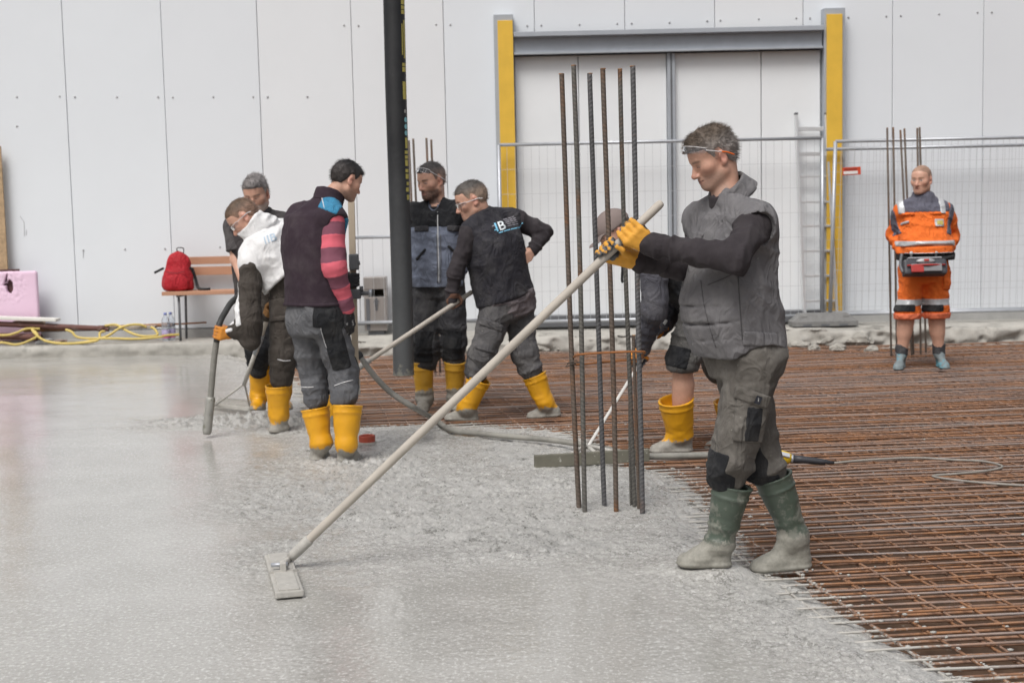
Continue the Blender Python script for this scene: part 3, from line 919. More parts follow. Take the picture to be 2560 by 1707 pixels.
SKIN = np.array((.63, .365, .265))
def skin_colours(V, o, R, s, beard=None, beard_amt=0.0, brow=(.10, .07, .05), tone=1.0, lid=0.0):
    q = to_local(V, o, R, s); x, y, z = np.abs(q[:, 0]), q[:, 1], q[:, 2]
    n = fbm(V, 40, 3, 3)
    c = np.tile(SKIN * tone, (len(V), 1)) * (1 + .06 * n[:, None])
    near = (np.abs(q) < .2).all(1)
    def blob(cx, cy, cz, rx, ry, rz): return np.exp(-(((x - cx) / rx) ** 2 + ((y - cy) / ry) ** 2 + ((z - cz) / rz) ** 2)) * near
    def mix(w, col):
        nonlocal c
        w = np.clip(w, 0, 1)[:, None]; c = c * (1 - w) + np.array(col) * w
    red = np.array((.56, .245, .185)) * tone
    mix(.55 * blob(0, .115, -.035, .02, .03, .022), red); mix(.45 * blob(.05, .06, -.025, .025, .03, .022), red)
    mix(.65 * blob(.082, -.01, -.005, .012, .03, .036), np.array((.58, .24, .19)) * tone)
    dk = np.array((.33, .165, .115)) * tone  # crease shade under the eyes, beside the mouth and across the forehead, as colour
    mix(.30 * blob(.033, .085, -.013, .013, .03, .006), dk); mix(.25 * blob(.028, .085, -.058, .006, .03, .016), dk); mix(.0 * blob(.022, .085, .012, .012, .03, .008), dk)
    mix(.14 * np.where(near & (y > .05) & (z > .03), np.exp(-(((z - .044 + .004 * np.sin(x * 60)) / .0022) ** 2)) + np.exp(-(((z - .055) / .0022) ** 2)), 0), dk)
    # beard
    if beard is not None:
        w = smooth01(-z, .040, .060) * smooth01(y, -.005, .03) * near * (z > -.15)
        w = np.maximum(w, smooth01(-z, .045, .052) * blob(0, .1, -.055, .03, .02, .009) * 1.4)
        w = w * (1 - .9 * blob(0, .1, -.068, .021, .02, .008))
        mix(beard_amt * w * (.85 + .3 * vnoise(V, 260, 2)), beard)
    mix(.8 * blob(0, .098, -.0635, .021, .02, .0045), np.array((.36, .135, .11)) * tone)
    mix(.8 * blob(0, .098, -.0735, .019, .02, .0055), np.array((.40, .16, .13)) * tone)
    mix(np.where((np.abs(z + .0685 - .18 * x) < .0022) & (x < .024) & (y > .08) & near, .85, 0), (.13, .045, .035))  # groove between the lips shaded by a dark line in the colour
    # brows, lids and eyes
    bz = .0225 + .10 * (x - .032) * (x < .032) - .14 * np.maximum(x - .040, 0)
    mix(np.where(near & (y > .06), .85 * np.exp(-((z - bz) / .0045) ** 2) * smooth01(x, .010, .016) * (1 - smooth01(x, .048, .055)), 0), brow)
    ey = near & (y > .07)
    mix(np.where(ey & (np.abs(z - .0000) < .0046) & (np.abs(x - .032) < .0125), .9, 0), (.55, .50, .47))
    mix(np.where(ey & ((x - .032) ** 2 + (z) ** 2 < .0048 ** 2), .95, 0), (.05, .035, .03))
    mix(np.where(ey & (np.abs(z - .0062) < .0017) & (np.abs(x - .032) < .0135), .6, 0), (.12, .06, .045))
    if lid:
        mix(np.where(ey & (z > -.0022 - .004 * (lid < 1)) & (z < .008) & (np.abs(x - .032) < .016), lid, 0), SKIN * tone * .86)
        mix(np.where(ey & (np.abs(z + .0030) < .0014) & (np.abs(x - .032) < .0135), .8, 0), (.10, .05, .04))
    return c

def skin_mat():
    mt, N, L, B = new_mat('skin')
    at = N.new('ShaderNodeAttribute'); at.attribute_name = 'tint'
    t = tex(N, L, 90, 3, .6)
    c = mixc(N, L, .22, at.outputs['Color'], ramp(N, L, t.outputs['Fac'], [(.3, (.55, .55, .55)), (.7, (1, 1, 1))]), 'MULTIPLY')
    L.new(c, B.inputs['Base Color'])
    B.inputs['Roughness'].default_value = .5
    B.inputs['Subsurface Weight'].default_value = .05
    B.inputs['Subsurface Radius'].default_value = (.012, .005, .003)
    B.inputs['Subsurface Scale'].default_value = .6
    bump(N, L, B, t.outputs['Fac'], .12, .002)
    return mt
M_SKIN = skin_mat()

def hair_mat():
    mt, N, L, B = new_mat('hair')
    at = N.new('ShaderNodeAttribute'); at.attribute_name = 'tint'
    t = tex(N, L, 260, 3, .7, vec_scale=(1, 1, .45))
    c = mixc(N, L, .75, at.outputs['Color'], ramp(N, L, t.outputs['Fac'], [(.3, (.35, .35, .35)), (.7, (1.25, 1.25, 1.25))]), 'MULTIPLY')
    L.new(c, B.inputs['Base Color']); B.inputs['Roughness'].default_value = .55
    bump(N, L, B, t.outputs['Fac'], .8, .004)
    return mt
M_HAIR = hair_mat()

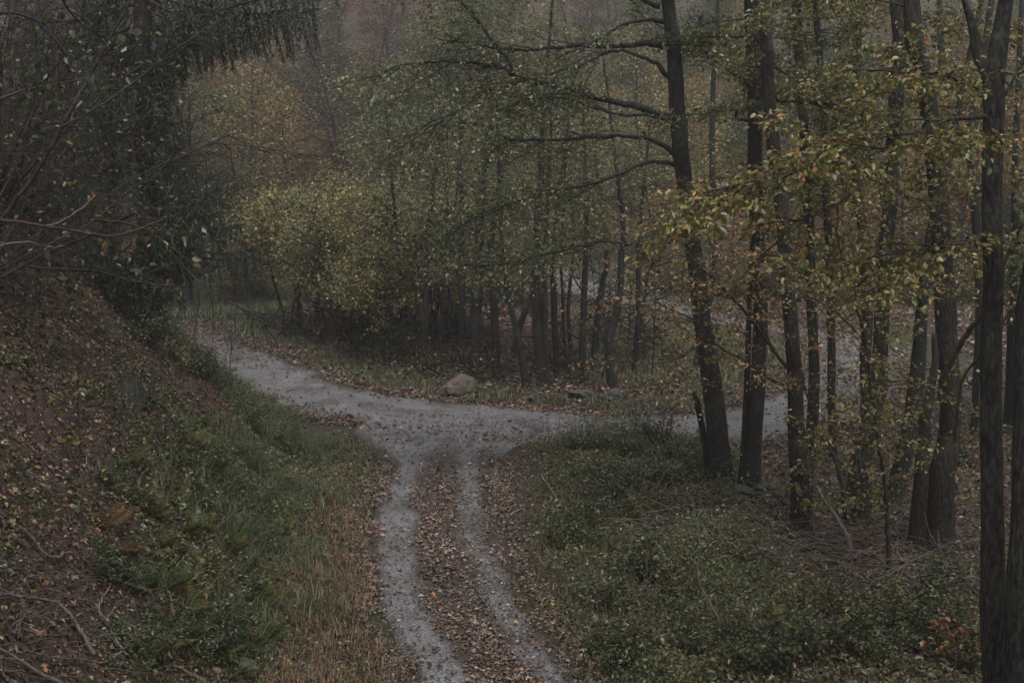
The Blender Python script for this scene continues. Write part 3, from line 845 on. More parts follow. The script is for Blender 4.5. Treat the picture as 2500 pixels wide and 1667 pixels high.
# ---- the named trees of the right-hand stand: photo trace of the trunk, base to top
def trace_tree(name, px, wpx, mat, label, cat='tree', limbs=(), crown=None, extra_top=4.0, seed=1, flare=.5, group=None, topdir=None, sides=18, step=.10, Y=None, leafsz=.085, lean_back=0.0):
    b = ground(*px[0]) if Y is None else None
    Yb = b[1] if b is not None else Y
    pts = [at(p[0], p[1], Yb + lean_back * (i / (len(px) - 1))) for i, p in enumerate(px)]
    if b is not None:
        pts[0] = b - np.array([0, 0, .25])
    o = pts[0].copy(); o[2] = float(Hfull(np.array([o[0]]), np.array([o[1]]))[0])
    if b is None and pts[0][2] > o[2] - .1:
        pts = [np.array([pts[0][0], pts[0][1], o[2] - .25])] + pts
        wpx = [wpx[0]] + list(wpx)
    rad = [px2m(w, Yb) / 2 for w in wpx]
    if extra_top > 0:
        d = norm(pts[-1] - pts[-2])
        if topdir is not None: d = norm(np.array(topdir, float))
        pts.append(pts[-1] + d * extra_top); rad.append(rad[-1] * .45)
    root = thing(name, o, label, cat, group)
    # radii at control points along the arc
    P = np.array(pts)
    dl = np.concatenate([[0], np.cumsum(np.linalg.norm(np.diff(P, axis=0), axis=1))])
    ff = np.linspace(0, 1, 40)
    rr = np.interp(ff * dl[-1], dl, rad)
    link('trunk', trunk_mesh(pts, rad[0], rad[-1], mat, o, sides, .10, flare, step, seed, rr), root)
    tw, an = Tubes(), Anchors()
    for lb in limbs:
        lp = lb['px']
        LP = [at(q[0], q[1], Yb + lb.get('dy', 0) * i / (len(lp) - 1)) for i, q in enumerate(lp)]
        Q, f = resamp(LP, .12)
        r0 = px2m(lb['w'], Yb) / 2
        T = Tubes(); T.add(Q + .012 * rng.standard_normal(Q.shape), r0 * (1 - .8 * f) + .004, 8, True, .12, .35, seed)
        link('branch', T.mesh('branch', lb.get('mat', mat), o), root)
        k = int(lb.get('n', 8))
        for i in range(k):
            fr = lb.get('f0', .25) + (1 - lb.get('f0', .25)) * (i + random.random()) / k
            j = min(int(fr * (len(Q) - 1)), len(Q) - 2)
            dd = norm(Q[j + 1] - Q[j])
            side = norm(np.cross(dd, UP)) * (1 if i % 2 else -1)
            nd = dd * random.uniform(.3, 1) + side * random.uniform(.4, 1.2) + UP * random.uniform(-.25, .25) + np.array([0, lb.get('back', 0), 0])
            spray(tw, an, Q[j], nd / np.linalg.norm(nd), lb.get('len', 1.3) * random.uniform(.6, 1.2), .012, lb.get('lev', 2), .07, .12, lb.get('grav', .02), .8)
    if crown:
        z0, z1, k, ln, lev = crown
        Q, f = resamp(P, .1)
        zz = Q[:, 2]
        for i in range(k):
            zt = z0 + (z1 - z0) * (i + random.random()) / k
            j = int(np.argmin(abs(zz - zt)))
            a = random.uniform(0, 2 * math.pi)
            nd = np.array([math.cos(a), math.sin(a), random.uniform(-.05, .5)])
            spray(tw, an, Q[j], nd / np.linalg.norm(nd), ln * random.uniform(.6, 1.2), .018, lev, .08, .12, .03, .7, 5, .3)
    if not tw.empty():
        link('twigs', tw.mesh('twigs', M_TWIG, o), root, kind='stuff')
    return root, o, an

def add_crown(root, o, an, pal, size=.08, cluster=2, spread=.05, shape='kite', thin=1.0, name='crown', hang=.35, maxn=None):
    me = leaves_from(an, cluster, spread, size, pal, name, o, shape, thin=thin, hang=hang, maxn=maxn)
    return link(name, me, root, kind='stuff')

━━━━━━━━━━

* **TASK REQUIREMENTS**
Scan the records above for the string "picture", then select every line that holds it.

* **TASK ANSWER**
Continue the Blender Python script for this scene: part 3, from line 919. More parts follow. Take the picture to be 2560 by 1707 pixels.
The Blender Python script for this scene continues. Write part 3, from line 845 on. More parts follow. The script is for Blender 4.5. Treat the picture as 2500 pixels wide and 1667 pixels high.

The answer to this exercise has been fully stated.